With animals, Mr. Scott uses a baited trap and then relocates the animal. "Most of the time with animals, depending on the type, it's more relocation than extermination," he said.

During another routine check at a house in Falls Church, Mr. Scott does an exterior perimeter spray of the house to prevent bugs from forming nests or creating holes.

"I also leave the owner some suggestions if they're gone about things that are putting their house in danger of infestation," he said, pointing to a wood pile next to the garage. "That is a definite haven for bugs and vermin, and it'll go on my report for the owner."

Like most exterminators, Mr. Scott has his share of horror stories. "At this one inspection about six years ago at a restaurant in Chinatown, I put my hand on one of the stoves to check underneath," Mr. Scott said. "I felt something nibbling my hand and when I look up there's this big rat, at least 8 inches long."

Mr. Scott took care of the rat, hitting it over the head with a nine-iron golf club he used to carry in his company truck while working for Entech. "It was pretty normal then because we'd set a trap and then hit the rat over the head, but now I set a baited trap and usually relocate the rat," Mr. Scott said.

The best part of the job is taking care of the problems on site, he said. "I like knowing that when I leave, hopefully, the problem leaves with me," he said. "A lot of customers are really counting on me to help them feel more comfortable in their office or home, and it feels good to give them that security."

Mr.

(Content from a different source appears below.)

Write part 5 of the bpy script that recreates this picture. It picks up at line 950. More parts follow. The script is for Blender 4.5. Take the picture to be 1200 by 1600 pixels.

Scott said he normally works a 12-hour shift, servicing 12 to 15 calls, which range from 40 minutes to an hour each. This week, however, he was doing around 27 service calls per day to make up for the Labor Day holiday.

While there have been unpleasant inspections, such as one at a Clifton restaurant in which he tucked his pants into his socks to keep roaches from crawling inside his pant legs, Mr. Scott said he continues to love his profession as much as when he started helping a high school friend at Entech do service calls.

"This job is definitely for people who love it, who have a knack for it and want to do it," he said. "Otherwise, there is no other reason for even going into a building that has bugs spilling from every direction."